I was incredibly sad for quite some time over Caden, and coincidently enough, I met Stefan*, who literally turned my world around. It was a ridiculous coincidence because he was actually close childhood friends with Caden, which I was like “no way not happening right now.” I told him shit went down between Caden and I, and he asked if I wanted to grab some drinks to talk about it. I would say this was an incredibly reckless decision on my part because I had only talked to Stefan for less than two days before we were off meeting each other. The reason why I didn’t bother to get to know him before we met was because he knew Caden, and that was all that mattered to me at the time. I had absolutely nothing to lose, and I was hoping that Stefan could help me get some answers about why things ended with Caden the way they did. Anyway, as we hung out a few more times, my emotions were mostly off. I didn’t care as much for the romantic part of whatever we had, I felt like he was almost a rebound to my feelings for Caden. As we spent more time talking and hanging out, we both realized that it wasn’t necessarily friends with benefits because we both were attracted to each other in some way, somewhat romantically, but we knew we couldn’t officially be together. In the end, it was an unofficial relationship, and things were cute. We’re on really good terms, but it’s hard to keep in touch when our lives are busy and the only things separating us are the Atlantic Ocean and a 5-hour time difference.

Part II
When I got back to America, I realized that my Tinder account was still active and I never turned off the discovery setting. I had a good four weeks at home doing nothing to get settled back into America, so I ended up passing some of the time using Tinder. I’ve met a total of four people in America since I’ve been back—two hookups with no emotions, where the day we met was the first and last time I would speak to them, and two genuine friends.

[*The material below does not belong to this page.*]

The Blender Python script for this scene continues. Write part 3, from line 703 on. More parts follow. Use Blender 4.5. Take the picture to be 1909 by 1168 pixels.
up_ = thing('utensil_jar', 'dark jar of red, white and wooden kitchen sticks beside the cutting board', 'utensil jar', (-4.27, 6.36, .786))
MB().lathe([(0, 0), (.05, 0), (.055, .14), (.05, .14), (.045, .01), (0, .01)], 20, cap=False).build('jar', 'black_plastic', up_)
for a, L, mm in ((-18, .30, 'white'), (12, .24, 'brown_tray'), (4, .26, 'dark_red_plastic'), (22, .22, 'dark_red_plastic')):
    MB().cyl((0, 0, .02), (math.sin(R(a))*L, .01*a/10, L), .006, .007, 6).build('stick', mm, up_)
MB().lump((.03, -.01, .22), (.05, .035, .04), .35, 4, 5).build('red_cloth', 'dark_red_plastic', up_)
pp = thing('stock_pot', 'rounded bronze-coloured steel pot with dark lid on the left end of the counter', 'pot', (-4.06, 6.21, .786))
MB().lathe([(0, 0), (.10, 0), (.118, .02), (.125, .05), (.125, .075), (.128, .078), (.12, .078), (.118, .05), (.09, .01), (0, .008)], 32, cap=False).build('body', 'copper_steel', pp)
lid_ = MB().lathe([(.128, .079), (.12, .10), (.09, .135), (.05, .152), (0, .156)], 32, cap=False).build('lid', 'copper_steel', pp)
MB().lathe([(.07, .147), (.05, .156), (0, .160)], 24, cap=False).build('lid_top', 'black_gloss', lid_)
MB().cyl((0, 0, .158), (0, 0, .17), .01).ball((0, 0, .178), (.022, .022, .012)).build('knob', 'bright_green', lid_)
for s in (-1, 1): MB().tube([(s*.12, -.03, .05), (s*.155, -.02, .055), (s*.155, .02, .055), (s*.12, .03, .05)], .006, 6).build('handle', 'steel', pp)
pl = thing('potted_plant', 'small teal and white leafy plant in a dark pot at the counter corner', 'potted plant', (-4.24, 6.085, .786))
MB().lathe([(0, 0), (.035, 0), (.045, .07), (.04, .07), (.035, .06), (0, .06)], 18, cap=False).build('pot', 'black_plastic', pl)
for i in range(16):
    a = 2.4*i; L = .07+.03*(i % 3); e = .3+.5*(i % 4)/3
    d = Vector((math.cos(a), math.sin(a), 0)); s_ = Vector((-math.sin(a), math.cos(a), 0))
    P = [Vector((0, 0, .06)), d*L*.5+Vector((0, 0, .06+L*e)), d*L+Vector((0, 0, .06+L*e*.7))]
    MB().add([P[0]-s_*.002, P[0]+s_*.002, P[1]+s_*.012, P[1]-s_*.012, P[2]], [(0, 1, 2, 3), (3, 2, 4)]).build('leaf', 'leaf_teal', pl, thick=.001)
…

Honestly, after everything I’ve been through, I think the hookup culture is ignorant, and everyone in their 20s is part of this culture where the deceiving idea is that you “need” to be sexually compatible with someone before you can date and have a real relationship with them. That is not true at all, but it’s what most people think because it’s all an idea, and the idea turned into a culture.

Defining the Hookup Culture

I didn’t even know ghosting was a thing until it happened to me. I hadn’t even realized that I had ghosted guys in the past. According to this post by Eileen Kelly, ghosting is done out of selfishness, so the person can protect their own feelings and emotions.

The hookup culture is definitely something I am a part of, and what most college students and people in their 20s are part of. Hookups and one-night-stands lead to ghosting, and sometimes, someone will get hurt. The way relationships are formed is not the same as they used to be 30 years ago.
What ever happened to meeting someone, flirting with them, going on a few nice dates with them, to find out whether or not you two were compatible? Why does relationship compatibility have to rely on sexual compatibility?
Yeah, being sexually compatible is important, but the ways in which people are trying to find out whether or not they’re sexually compatible is having sex right after meeting each other, and that is not the right thing to do.

In the end, I guess we’re all just part of this culture with wrong ideas, but we believe in them anyway.